A Genova l'ultimo dell'anno è morto un ragazzo per uno spinello. Spero che vi rendiate conto: uno spinello, che altrove in Europa si compra dal tabacchino e negli Stati Uniti ha un'associazione di produttori locali, clandestini si fa per dire, che fa convegni ogni anno. E qui può essere agevolmente rinvenuto nelle tasche di ineccepibili tutori dell'ordine come in quelle di stimatissimi professionisti. Ma se sei un ragazzo che non ha l'indirizzo giusto o chi vada all'indirizzo giusto per te, e vuoi farti una fumatina per festeggiare l'anno nuovo a zonzo per la città, allora devi rivolgerti al mercato locale, a qualche pazzo clandestino che non gli frega niente né della vita né della morte.

Uno spinello! Ricordatevelo quando invocate il pugno di ferro contro le droghe leggere. Avete ragione, non c'è differenza tra eroina e marijuana: si può morire indifferentemente per l'una come per l'altra. Morire ammazzati. Ma i morti passano, i vicoli si sgombrano, gli psicotici si nascondono bene, così torneremo a dimenticarceli quelli che unanimemente chiamiamo i tossici, si facciano uno spinello o che, basta averli presi con le mani nel sacco.

Dimenticarci della droga è proprio quello che vogliamo fare, quello che ci auguriamo, tutti. A meno che non diventi un problema giudiziario, di ordine pubblico, quando allora ci torna in mente, eccome. Ce la ricordiamo perché in quel caso sappiamo bene cosa fare, cosa far fare a chi di dovere, con quelli che rompono: comunità, galera. Ce la dimentichiamo invece perché non abbiamo la più pallida idea sul che fare prima che diventi un problema di ordine pubblico o giudiziario, quando si tratterebbe ancora di prevenire.

Non c'è una sola buona idea al riguardo mi pare, e non ne ha mai funzionato davvero nessuna, buona o cattiva che sia stata.
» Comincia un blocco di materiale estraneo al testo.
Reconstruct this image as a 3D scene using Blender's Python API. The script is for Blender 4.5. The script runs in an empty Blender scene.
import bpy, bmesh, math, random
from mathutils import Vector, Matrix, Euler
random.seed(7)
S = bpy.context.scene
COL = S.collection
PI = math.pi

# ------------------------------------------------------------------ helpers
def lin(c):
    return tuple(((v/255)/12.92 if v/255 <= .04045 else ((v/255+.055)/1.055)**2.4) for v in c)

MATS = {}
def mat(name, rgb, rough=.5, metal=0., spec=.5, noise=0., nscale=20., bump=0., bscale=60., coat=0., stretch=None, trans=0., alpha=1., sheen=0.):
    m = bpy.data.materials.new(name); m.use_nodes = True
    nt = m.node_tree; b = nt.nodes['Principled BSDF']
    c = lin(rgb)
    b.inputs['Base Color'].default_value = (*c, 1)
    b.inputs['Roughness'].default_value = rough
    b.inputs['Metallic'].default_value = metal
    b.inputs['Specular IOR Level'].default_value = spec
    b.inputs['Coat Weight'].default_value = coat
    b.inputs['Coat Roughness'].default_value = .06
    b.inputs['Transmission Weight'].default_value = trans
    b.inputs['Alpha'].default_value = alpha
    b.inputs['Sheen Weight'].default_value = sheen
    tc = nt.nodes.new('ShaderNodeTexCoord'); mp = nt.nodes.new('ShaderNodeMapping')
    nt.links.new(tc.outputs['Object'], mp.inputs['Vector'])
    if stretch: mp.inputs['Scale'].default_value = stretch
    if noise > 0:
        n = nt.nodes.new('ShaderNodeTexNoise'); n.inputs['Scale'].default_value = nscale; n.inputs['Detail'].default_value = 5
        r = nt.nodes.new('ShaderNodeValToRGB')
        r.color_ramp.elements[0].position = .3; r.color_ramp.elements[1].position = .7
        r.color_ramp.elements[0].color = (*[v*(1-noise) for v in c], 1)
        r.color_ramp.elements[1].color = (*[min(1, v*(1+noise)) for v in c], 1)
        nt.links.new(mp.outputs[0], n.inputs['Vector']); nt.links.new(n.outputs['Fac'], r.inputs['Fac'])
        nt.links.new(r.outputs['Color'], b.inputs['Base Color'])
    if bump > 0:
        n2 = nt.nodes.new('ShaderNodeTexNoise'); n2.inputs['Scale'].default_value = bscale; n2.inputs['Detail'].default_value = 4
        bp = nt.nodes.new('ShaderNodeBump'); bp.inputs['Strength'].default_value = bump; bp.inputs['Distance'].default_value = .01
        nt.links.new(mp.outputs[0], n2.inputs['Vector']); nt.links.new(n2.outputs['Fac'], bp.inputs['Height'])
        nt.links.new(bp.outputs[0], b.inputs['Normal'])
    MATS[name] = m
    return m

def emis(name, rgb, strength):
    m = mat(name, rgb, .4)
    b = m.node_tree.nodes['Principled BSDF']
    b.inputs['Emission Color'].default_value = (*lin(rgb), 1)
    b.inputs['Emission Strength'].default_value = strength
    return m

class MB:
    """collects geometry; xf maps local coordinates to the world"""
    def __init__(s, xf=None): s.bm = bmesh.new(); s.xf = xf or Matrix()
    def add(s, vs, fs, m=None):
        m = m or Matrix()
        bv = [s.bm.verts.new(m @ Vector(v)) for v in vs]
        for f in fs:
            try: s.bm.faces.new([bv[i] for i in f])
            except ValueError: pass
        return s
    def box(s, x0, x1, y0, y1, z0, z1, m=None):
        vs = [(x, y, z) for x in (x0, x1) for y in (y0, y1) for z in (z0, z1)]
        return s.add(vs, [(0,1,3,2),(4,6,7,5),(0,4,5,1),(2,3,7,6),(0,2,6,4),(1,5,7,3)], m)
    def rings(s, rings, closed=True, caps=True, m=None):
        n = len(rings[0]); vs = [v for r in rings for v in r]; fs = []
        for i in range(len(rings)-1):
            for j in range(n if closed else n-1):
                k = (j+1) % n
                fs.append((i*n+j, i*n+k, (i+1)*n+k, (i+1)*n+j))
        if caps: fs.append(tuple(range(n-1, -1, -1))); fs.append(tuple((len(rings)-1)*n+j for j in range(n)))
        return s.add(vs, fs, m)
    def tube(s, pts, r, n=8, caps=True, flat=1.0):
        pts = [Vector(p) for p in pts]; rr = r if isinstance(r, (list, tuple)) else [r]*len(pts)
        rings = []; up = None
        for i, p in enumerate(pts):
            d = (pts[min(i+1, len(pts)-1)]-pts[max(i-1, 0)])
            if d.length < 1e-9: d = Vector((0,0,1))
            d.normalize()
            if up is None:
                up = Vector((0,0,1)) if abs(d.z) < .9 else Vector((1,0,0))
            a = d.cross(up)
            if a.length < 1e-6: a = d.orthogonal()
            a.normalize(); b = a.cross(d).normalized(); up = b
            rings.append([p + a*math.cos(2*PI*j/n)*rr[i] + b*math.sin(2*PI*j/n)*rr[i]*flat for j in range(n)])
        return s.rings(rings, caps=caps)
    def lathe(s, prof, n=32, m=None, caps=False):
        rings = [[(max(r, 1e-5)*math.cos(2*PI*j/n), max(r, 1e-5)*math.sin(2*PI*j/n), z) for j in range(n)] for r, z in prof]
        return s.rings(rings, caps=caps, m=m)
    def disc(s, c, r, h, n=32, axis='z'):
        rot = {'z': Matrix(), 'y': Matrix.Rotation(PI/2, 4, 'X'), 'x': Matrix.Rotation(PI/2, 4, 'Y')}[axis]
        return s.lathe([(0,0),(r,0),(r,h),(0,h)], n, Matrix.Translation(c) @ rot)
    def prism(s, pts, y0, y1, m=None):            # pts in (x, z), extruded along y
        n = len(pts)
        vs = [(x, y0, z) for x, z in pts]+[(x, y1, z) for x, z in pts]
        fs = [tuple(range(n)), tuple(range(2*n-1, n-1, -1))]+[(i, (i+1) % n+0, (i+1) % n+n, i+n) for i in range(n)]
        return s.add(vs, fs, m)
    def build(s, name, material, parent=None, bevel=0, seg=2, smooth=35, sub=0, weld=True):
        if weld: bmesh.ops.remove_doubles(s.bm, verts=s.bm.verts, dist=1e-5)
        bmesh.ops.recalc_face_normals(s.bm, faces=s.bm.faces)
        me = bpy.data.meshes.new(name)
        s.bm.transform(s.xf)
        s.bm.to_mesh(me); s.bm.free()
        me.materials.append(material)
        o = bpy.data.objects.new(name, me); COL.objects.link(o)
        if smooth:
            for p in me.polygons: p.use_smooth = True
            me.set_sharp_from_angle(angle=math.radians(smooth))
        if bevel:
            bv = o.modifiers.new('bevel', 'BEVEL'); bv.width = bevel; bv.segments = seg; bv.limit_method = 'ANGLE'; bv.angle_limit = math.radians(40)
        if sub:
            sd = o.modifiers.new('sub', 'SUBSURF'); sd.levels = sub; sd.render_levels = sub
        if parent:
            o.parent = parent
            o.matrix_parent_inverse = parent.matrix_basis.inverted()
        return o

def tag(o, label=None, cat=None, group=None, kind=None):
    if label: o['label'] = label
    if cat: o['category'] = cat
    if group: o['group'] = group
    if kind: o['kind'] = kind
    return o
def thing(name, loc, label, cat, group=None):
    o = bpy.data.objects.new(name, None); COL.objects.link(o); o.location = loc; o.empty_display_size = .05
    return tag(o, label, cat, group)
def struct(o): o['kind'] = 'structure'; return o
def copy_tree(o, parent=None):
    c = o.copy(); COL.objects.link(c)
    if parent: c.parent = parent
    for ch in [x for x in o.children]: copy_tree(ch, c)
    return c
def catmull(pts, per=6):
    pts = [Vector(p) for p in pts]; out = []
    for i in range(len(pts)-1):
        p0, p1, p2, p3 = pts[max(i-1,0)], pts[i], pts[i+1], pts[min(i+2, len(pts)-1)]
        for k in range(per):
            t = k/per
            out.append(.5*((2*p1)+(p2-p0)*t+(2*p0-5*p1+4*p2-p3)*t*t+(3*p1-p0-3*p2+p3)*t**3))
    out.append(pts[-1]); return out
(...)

L'unica idea di prevenzione che non è stata ancora applicata sarebbe quella di cambiare la società nelle fondamenta dei rapporti economici, culturali, affettivi, ma non mi pare il caso.

La “piaga della droga”, come si dice, è inestirpabile, visto che continua ad esserci la domanda sempre più massiccia e diversificata, e continua a esserci offerta, anche quella sempre più massiccia e diversificata. Tra parentesi, sappiate che con l'arrivo al potere in Afghanistan dei nostri amici dell'Alleanza del Nord, la maggiore società produttrice d'oppio grezzo della zona, negli Stati Uniti è previsto un arrivo massiccio di ottima eroina a prezzi stracciati; un vero e proprio revival di una droga che sembrava ormai in declino per il sopravvento delle nuove pasticche.

La droga è una piaga, e come tutte le piaghe l'unica cosa da fare è tenersela e sopportarla, cercando di pensarci il meno possibile. Così come si tenevano le società che avevano scarsa disponibilità all'igiene, la malaria quelle che erano costrette a vivere nelle terre paludose e la sifilide quelle che non conoscevano la penicillina e i profilattici.

Teniamocela la droga, e i suoi sgradevoli effetti collaterali, perché debellarla prevenendo richiederebbe uno sforzo intellettuale e politico, e affettivo, ingente. Uno sforzo che, così come siamo, non siamo in grado di sostenere. O no?